As the Air Force’s interest in the future of space warfare mounts, Wright-Patterson Air Force Base could be at the helm of the Defense Department’s research efforts. The Air Force last week released a report created by the National Air and Space Intelligence Center (NASIC) detailing growing challenges in the space domain.

The report, titled “Competing in Space,” was created at the request of Air Force senior leaders to give a threat assessment for the U.S. and allied use of space, and to present an outlook for future space efforts. NASIC based at Wright-Patterson Air Force Base identified key trends that will shape the future of space activity. It found:

International policies remain elusive: The international community has not achieved a global consensus on new laws or norms despite efforts to increase transparency in space operations, the report found.
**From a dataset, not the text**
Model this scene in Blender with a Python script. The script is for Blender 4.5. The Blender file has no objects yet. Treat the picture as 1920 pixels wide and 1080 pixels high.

“China and Russia continue to endorse a draft “Treaty on the Prevention of the Placement of Weapons in Outer Space, the Threat or Use of Force Against Outer Space Objects.”

While this draft promotes “no first placement” of weapons in space, it fails to address a variety of anti-satellite weapons and lacks meaningful verification mechanisms. Furthermore, despite publicly insisting that space is a peaceful domain, these competitors are continuing development of several anti-satellite weapons,” according to the report.

Technology speeding up the space game: More than 50 countries and multinational organizations own or operate space assets, while China and Russia maintain the largest foreign space system fleets. This has been made possible by increased commercialization and affordability of space technologies.

Space is increasingly militarized: Through military reforms, China and Russia have organized new military forces devoted to the employment of space and counter space capabilities and regularly integrate them into military exercises.

U.S. space-based capabilities are vulnerable: The report found U.S. and allied militaries use space systems to connect, warn, guide, and inform decisions across the entire spectrum of conflict.

Adversaries are aware of the advantages space services provide and actively seek capabilities to deny them. Sensing satellites collect images, electronic emissions, and other data across the globe to meet a variety of customer needs. 

Sensing satellites 

A decade ago, foreign remote sensing satellites numbered nearly 100 by mid-2018, that number reached more than 300, the report found. China plans to become an international leader in lunar research and exploration with goals to assemble a lunar research station beginning in 2025, perform a crewed Moon landing mission in 2036, and establish a Lunar Research and Development Base around 2050.

Russia plans to launch a robotic moon mission in 2021. The NASIC report pointed to future issues that could occur. As the number of objects in space increases, particularly in low Earth orbit, the risk of collisions will grow.

Amid the growing popularity of smaller satellites, U.S. and allied space monitoring capabilities, which help prevent collisions in space, may struggle to track and identify objects and discriminate between threats and non-threats.